__Exercise materials__
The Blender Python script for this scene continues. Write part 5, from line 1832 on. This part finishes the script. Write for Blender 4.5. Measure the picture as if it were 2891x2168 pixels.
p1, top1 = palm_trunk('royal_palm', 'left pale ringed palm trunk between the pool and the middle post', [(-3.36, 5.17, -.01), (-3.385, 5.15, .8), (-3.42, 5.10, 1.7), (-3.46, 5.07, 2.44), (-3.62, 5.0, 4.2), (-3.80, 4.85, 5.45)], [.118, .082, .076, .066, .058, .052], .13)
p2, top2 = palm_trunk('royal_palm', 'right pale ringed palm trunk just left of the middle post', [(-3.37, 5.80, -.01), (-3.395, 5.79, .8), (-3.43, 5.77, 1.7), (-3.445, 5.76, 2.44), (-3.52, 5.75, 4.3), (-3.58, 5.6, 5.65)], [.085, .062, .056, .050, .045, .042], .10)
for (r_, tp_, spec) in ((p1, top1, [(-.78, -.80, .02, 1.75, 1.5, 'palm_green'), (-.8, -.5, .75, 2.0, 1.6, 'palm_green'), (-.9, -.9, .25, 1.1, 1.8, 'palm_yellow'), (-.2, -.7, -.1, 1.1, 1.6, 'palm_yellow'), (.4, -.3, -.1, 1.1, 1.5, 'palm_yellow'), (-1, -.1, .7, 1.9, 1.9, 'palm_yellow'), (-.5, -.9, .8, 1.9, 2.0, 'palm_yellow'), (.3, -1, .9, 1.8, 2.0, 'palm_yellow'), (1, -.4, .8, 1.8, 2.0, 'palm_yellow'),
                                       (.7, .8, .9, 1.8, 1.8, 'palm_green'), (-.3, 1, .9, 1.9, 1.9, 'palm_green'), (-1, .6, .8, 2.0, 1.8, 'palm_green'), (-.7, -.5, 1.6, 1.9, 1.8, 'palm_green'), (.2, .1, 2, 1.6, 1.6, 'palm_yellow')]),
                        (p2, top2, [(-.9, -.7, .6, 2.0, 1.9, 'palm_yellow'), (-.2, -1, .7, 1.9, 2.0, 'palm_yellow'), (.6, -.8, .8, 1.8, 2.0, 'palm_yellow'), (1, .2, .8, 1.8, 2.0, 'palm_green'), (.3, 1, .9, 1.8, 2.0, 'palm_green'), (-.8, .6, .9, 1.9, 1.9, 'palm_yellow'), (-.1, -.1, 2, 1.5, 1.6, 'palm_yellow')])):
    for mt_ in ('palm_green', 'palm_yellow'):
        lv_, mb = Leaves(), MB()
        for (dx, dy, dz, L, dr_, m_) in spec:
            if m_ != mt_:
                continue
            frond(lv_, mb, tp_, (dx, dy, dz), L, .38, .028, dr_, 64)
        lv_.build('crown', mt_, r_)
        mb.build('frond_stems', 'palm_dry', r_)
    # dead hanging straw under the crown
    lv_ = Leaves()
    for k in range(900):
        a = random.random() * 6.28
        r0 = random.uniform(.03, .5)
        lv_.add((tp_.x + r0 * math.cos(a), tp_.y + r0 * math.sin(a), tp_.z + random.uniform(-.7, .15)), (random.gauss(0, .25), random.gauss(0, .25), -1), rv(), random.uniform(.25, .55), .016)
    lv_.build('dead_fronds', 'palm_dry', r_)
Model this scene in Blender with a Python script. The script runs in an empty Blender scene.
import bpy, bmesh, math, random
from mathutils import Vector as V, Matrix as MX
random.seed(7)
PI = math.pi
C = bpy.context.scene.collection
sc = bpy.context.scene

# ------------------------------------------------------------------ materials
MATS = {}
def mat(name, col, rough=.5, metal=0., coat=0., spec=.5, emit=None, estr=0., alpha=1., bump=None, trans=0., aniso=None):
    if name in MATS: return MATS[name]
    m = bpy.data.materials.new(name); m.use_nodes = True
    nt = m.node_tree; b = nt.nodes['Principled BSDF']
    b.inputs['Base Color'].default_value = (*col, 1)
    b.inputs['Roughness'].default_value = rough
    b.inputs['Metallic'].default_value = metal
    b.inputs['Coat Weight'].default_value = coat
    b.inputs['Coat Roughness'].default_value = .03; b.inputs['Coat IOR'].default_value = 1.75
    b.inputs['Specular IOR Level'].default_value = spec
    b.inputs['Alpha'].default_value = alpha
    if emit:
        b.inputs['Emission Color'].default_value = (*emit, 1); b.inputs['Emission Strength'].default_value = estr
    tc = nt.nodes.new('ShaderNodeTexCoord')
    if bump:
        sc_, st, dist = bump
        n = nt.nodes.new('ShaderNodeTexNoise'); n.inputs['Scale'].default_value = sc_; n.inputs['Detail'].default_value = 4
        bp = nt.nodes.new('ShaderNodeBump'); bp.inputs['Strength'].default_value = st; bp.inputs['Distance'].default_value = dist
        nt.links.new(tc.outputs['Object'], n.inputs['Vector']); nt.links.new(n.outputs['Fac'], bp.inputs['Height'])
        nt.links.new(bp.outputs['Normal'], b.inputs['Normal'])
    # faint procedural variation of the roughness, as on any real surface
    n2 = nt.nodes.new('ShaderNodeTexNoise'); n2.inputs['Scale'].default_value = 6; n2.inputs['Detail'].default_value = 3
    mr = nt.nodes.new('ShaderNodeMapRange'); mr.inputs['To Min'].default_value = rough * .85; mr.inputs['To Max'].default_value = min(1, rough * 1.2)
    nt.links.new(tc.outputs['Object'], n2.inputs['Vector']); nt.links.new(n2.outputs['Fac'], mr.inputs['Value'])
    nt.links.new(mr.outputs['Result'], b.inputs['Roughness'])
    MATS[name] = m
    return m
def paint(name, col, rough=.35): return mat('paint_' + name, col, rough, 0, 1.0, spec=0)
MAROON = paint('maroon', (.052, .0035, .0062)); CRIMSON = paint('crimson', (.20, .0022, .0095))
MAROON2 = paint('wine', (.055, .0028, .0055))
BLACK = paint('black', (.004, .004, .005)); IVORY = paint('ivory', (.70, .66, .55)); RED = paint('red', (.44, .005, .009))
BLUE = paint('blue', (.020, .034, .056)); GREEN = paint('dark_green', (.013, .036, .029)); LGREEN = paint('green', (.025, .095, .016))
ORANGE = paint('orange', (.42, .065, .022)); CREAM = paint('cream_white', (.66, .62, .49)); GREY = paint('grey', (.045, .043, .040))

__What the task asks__
Write out the material from the first line to the last, exactly.

__Written solution__
The Blender Python script for this scene continues. Write part 5, from line 1832 on. This part finishes the script. Write for Blender 4.5. Measure the picture as if it were 2891x2168 pixels.
p1, top1 = palm_trunk('royal_palm', 'left pale ringed palm trunk between the pool and the middle post', [(-3.36, 5.17, -.01), (-3.385, 5.15, .8), (-3.42, 5.10, 1.7), (-3.46, 5.07, 2.44), (-3.62, 5.0, 4.2), (-3.80, 4.85, 5.45)], [.118, .082, .076, .066, .058, .052], .13)
p2, top2 = palm_trunk('royal_palm', 'right pale ringed palm trunk just left of the middle post', [(-3.37, 5.80, -.01), (-3.395, 5.79, .8), (-3.43, 5.77, 1.7), (-3.445, 5.76, 2.44), (-3.52, 5.75, 4.3), (-3.58, 5.6, 5.65)], [.085, .062, .056, .050, .045, .042], .10)
for (r_, tp_, spec) in ((p1, top1, [(-.78, -.80, .02, 1.75, 1.5, 'palm_green'), (-.8, -.5, .75, 2.0, 1.6, 'palm_green'), (-.9, -.9, .25, 1.1, 1.8, 'palm_yellow'), (-.2, -.7, -.1, 1.1, 1.6, 'palm_yellow'), (.4, -.3, -.1, 1.1, 1.5, 'palm_yellow'), (-1, -.1, .7, 1.9, 1.9, 'palm_yellow'), (-.5, -.9, .8, 1.9, 2.0, 'palm_yellow'), (.3, -1, .9, 1.8, 2.0, 'palm_yellow'), (1, -.4, .8, 1.8, 2.0, 'palm_yellow'),
                                       (.7, .8, .9, 1.8, 1.8, 'palm_green'), (-.3, 1, .9, 1.9, 1.9, 'palm_green'), (-1, .6, .8, 2.0, 1.8, 'palm_green'), (-.7, -.5, 1.6, 1.9, 1.8, 'palm_green'), (.2, .1, 2, 1.6, 1.6, 'palm_yellow')]),
                        (p2, top2, [(-.9, -.7, .6, 2.0, 1.9, 'palm_yellow'), (-.2, -1, .7, 1.9, 2.0, 'palm_yellow'), (.6, -.8, .8, 1.8, 2.0, 'palm_yellow'), (1, .2, .8, 1.8, 2.0, 'palm_green'), (.3, 1, .9, 1.8, 2.0, 'palm_green'), (-.8, .6, .9, 1.9, 1.9, 'palm_yellow'), (-.1, -.1, 2, 1.5, 1.6, 'palm_yellow')])):
    for mt_ in ('palm_green', 'palm_yellow'):
        lv_, mb = Leaves(), MB()
        for (dx, dy, dz, L, dr_, m_) in spec:
            if m_ != mt_:
                continue
            frond(lv_, mb, tp_, (dx, dy, dz), L, .38, .028, dr_, 64)
        lv_.build('crown', mt_, r_)
        mb.build('frond_stems', 'palm_dry', r_)
    # dead hanging straw under the crown
    lv_ = Leaves()
    for k in range(900):
        a = random.random() * 6.28
        r0 = random.uniform(.03, .5)
        lv_.add((tp_.x + r0 * math.cos(a), tp_.y + r0 * math.sin(a), tp_.z + random.uniform(-.7, .15)), (random.gauss(0, .25), random.gauss(0, .25), -1), rv(), random.uniform(.25, .55), .016)
    lv_.build('dead_fronds', 'palm_dry', r_)
Model this scene in Blender with a Python script. The script runs in an empty Blender scene.
import bpy, bmesh, math, random
from mathutils import Vector as V, Matrix as MX
random.seed(7)
PI = math.pi
C = bpy.context.scene.collection
sc = bpy.context.scene

# ------------------------------------------------------------------ materials
MATS = {}
def mat(name, col, rough=.5, metal=0., coat=0., spec=.5, emit=None, estr=0., alpha=1., bump=None, trans=0., aniso=None):
    if name in MATS: return MATS[name]
    m = bpy.data.materials.new(name); m.use_nodes = True
    nt = m.node_tree; b = nt.nodes['Principled BSDF']
    b.inputs['Base Color'].default_value = (*col, 1)
    b.inputs['Roughness'].default_value = rough
    b.inputs['Metallic'].default_value = metal
    b.inputs['Coat Weight'].default_value = coat
    b.inputs['Coat Roughness'].default_value = .03; b.inputs['Coat IOR'].default_value = 1.75
    b.inputs['Specular IOR Level'].default_value = spec
    b.inputs['Alpha'].default_value = alpha
    if emit:
        b.inputs['Emission Color'].default_value = (*emit, 1); b.inputs['Emission Strength'].default_value = estr
    tc = nt.nodes.new('ShaderNodeTexCoord')
    if bump:
        sc_, st, dist = bump
        n = nt.nodes.new('ShaderNodeTexNoise'); n.inputs['Scale'].default_value = sc_; n.inputs['Detail'].default_value = 4
        bp = nt.nodes.new('ShaderNodeBump'); bp.inputs['Strength'].default_value = st; bp.inputs['Distance'].default_value = dist
        nt.links.new(tc.outputs['Object'], n.inputs['Vector']); nt.links.new(n.outputs['Fac'], bp.inputs['Height'])
        nt.links.new(bp.outputs['Normal'], b.inputs['Normal'])
    # faint procedural variation of the roughness, as on any real surface
    n2 = nt.nodes.new('ShaderNodeTexNoise'); n2.inputs['Scale'].default_value = 6; n2.inputs['Detail'].default_value = 3
    mr = nt.nodes.new('ShaderNodeMapRange'); mr.inputs['To Min'].default_value = rough * .85; mr.inputs['To Max'].default_value = min(1, rough * 1.2)
    nt.links.new(tc.outputs['Object'], n2.inputs['Vector']); nt.links.new(n2.outputs['Fac'], mr.inputs['Value'])
    nt.links.new(mr.outputs['Result'], b.inputs['Roughness'])
    MATS[name] = m
    return m
def paint(name, col, rough=.35): return mat('paint_' + name, col, rough, 0, 1.0, spec=0)
MAROON = paint('maroon', (.052, .0035, .0062)); CRIMSON = paint('crimson', (.20, .0022, .0095))
MAROON2 = paint('wine', (.055, .0028, .0055))
BLACK = paint('black', (.004, .004, .005)); IVORY = paint('ivory', (.70, .66, .55)); RED = paint('red', (.44, .005, .009))
BLUE = paint('blue', (.020, .034, .056)); GREEN = paint('dark_green', (.013, .036, .029)); LGREEN = paint('green', (.025, .095, .016))
ORANGE = paint('orange', (.42, .065, .022)); CREAM = paint('cream_white', (.66, .62, .49)); GREY = paint('grey', (.045, .043, .040))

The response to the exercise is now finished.